◆ Material provided:
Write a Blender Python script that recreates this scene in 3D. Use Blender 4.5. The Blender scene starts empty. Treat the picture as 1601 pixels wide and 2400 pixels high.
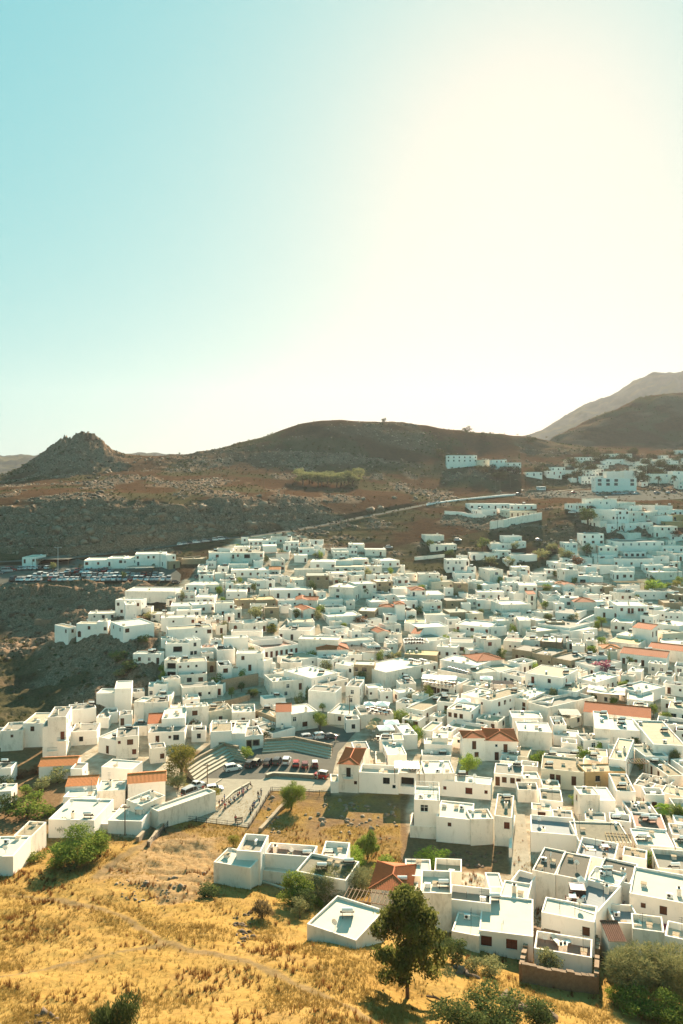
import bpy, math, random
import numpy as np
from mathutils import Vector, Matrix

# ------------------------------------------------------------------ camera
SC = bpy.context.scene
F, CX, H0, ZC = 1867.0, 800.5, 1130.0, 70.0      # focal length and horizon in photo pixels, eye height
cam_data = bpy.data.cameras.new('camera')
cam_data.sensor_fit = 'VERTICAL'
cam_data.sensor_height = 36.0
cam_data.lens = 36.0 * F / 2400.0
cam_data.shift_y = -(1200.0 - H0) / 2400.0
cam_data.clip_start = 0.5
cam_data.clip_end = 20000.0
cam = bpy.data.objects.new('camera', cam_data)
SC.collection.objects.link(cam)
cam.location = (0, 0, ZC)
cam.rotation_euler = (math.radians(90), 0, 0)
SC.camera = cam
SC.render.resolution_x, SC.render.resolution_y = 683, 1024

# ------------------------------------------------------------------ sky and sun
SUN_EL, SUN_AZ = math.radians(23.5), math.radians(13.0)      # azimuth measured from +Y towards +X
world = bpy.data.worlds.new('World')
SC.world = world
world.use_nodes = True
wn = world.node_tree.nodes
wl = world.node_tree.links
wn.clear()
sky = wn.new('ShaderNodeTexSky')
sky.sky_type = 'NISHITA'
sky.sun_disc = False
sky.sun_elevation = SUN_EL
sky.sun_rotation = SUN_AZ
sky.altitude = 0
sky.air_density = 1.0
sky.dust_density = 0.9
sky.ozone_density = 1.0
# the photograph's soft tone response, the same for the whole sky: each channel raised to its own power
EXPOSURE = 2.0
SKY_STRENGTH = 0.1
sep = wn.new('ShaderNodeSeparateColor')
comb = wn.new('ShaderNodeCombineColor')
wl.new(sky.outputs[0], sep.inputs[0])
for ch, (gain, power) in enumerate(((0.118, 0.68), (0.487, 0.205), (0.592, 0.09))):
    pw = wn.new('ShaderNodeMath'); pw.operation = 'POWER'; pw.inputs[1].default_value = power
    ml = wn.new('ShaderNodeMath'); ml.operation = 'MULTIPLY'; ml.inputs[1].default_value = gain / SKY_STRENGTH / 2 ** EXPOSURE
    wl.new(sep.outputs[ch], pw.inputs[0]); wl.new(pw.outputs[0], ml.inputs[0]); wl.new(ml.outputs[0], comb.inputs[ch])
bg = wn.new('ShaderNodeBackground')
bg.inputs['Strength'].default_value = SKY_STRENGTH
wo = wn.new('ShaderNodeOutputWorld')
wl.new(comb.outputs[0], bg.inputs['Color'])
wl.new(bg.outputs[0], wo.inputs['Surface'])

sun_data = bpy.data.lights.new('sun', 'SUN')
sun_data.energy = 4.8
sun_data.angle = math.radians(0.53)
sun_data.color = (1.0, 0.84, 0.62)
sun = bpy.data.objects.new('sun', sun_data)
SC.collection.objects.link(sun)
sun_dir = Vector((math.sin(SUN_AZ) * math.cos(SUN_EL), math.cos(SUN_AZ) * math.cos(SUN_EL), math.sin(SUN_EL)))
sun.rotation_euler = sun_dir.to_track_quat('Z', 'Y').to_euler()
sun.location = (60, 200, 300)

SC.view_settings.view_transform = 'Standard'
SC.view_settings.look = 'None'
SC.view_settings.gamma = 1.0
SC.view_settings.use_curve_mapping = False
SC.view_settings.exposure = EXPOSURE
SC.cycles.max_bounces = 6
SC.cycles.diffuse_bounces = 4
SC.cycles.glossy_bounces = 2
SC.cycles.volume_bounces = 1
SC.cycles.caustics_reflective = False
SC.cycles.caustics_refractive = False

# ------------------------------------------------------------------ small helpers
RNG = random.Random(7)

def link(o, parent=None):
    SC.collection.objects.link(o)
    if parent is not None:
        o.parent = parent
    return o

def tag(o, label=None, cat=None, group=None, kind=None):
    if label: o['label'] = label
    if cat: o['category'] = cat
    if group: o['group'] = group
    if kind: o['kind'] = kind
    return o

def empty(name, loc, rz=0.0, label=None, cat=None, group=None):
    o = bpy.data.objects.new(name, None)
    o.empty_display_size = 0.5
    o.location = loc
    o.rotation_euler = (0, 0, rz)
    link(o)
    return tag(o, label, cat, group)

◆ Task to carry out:
Restate, line by line and word for word, everything from the top of the material through the line that contains "from mathutils import Vector, Matrix". Leave pictures out.

◆ The solution:
Write a Blender Python script that recreates this scene in 3D. Use Blender 4.5. The Blender scene starts empty. Treat the picture as 1601 pixels wide and 2400 pixels high.
import bpy, math, random
import numpy as np
from mathutils import Vector, Matrix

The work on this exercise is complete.